Analysts say China's tight censorship system -- most notable in the government's blocks on foreign websites, known as the "Great Firewall" -- and close control of universities stifle creativity.
So Hengqin officials claim to be relaxing limits on freedom of speech to burnish the island's credentials as a centre for education and culture.
Residents will "have unrestricted Internet access, and enjoy social and political rights as they do in Macau", the government-run China Daily said last year.
The Global Times, which is close to the Communist Party, said officials had submitted a plan to make Hengqin "the first region on the Chinese mainland where local residents can skirt the firewall and get access to blocked websites including Twitter, Facebook and YouTube".
But the prohibitions were still in place when AFP visited and Hengqin's government refused to comment on the proposal's status.
The University of Macau is building a campus for 15,000 students on the island, and says it will come under Macanese jurisdiction -- which has more robust protections for academic freedom than the mainland.
But under President Xi Jinping, China has tightened controls on civil society, the media and Internet in recent months.
The crackdown has apparently spread to Macau, where a French academic was reportedly sacked in July after he organised a conference on tens of millions of deaths caused by a 1950s famine blamed on Mao Zedong and Communist Party policies.
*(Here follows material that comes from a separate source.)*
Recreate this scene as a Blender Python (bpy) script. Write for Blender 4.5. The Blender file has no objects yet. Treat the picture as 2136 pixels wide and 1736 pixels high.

Island authorities have also promised reforms to China's Communist-controlled legal system, where corruption has long unnerved investors.
Karen Kwan, an analyst for Hong-based Kim Eng Securities who has visited the island several times said she was "cautiously optimistic" that it could cash in on the millions thronging to Macau.
Early housing sales have gone well and prices have risen despite a nationwide property slowdown, she noted.
But its target customers gave it mixed reviews.
"We think it's more fun than Macau," said Sylvia Liang, a 21-year-old advertising student, as she watched white beluga whales whistle while wetsuited attendants balanced on their backs in an auditorium at the aquarium complex.
School student Wu, though, preferred to be among the high-rollers down the coast.
"My parents usually go to Macau to gamble," he explained. "So they leave me alone."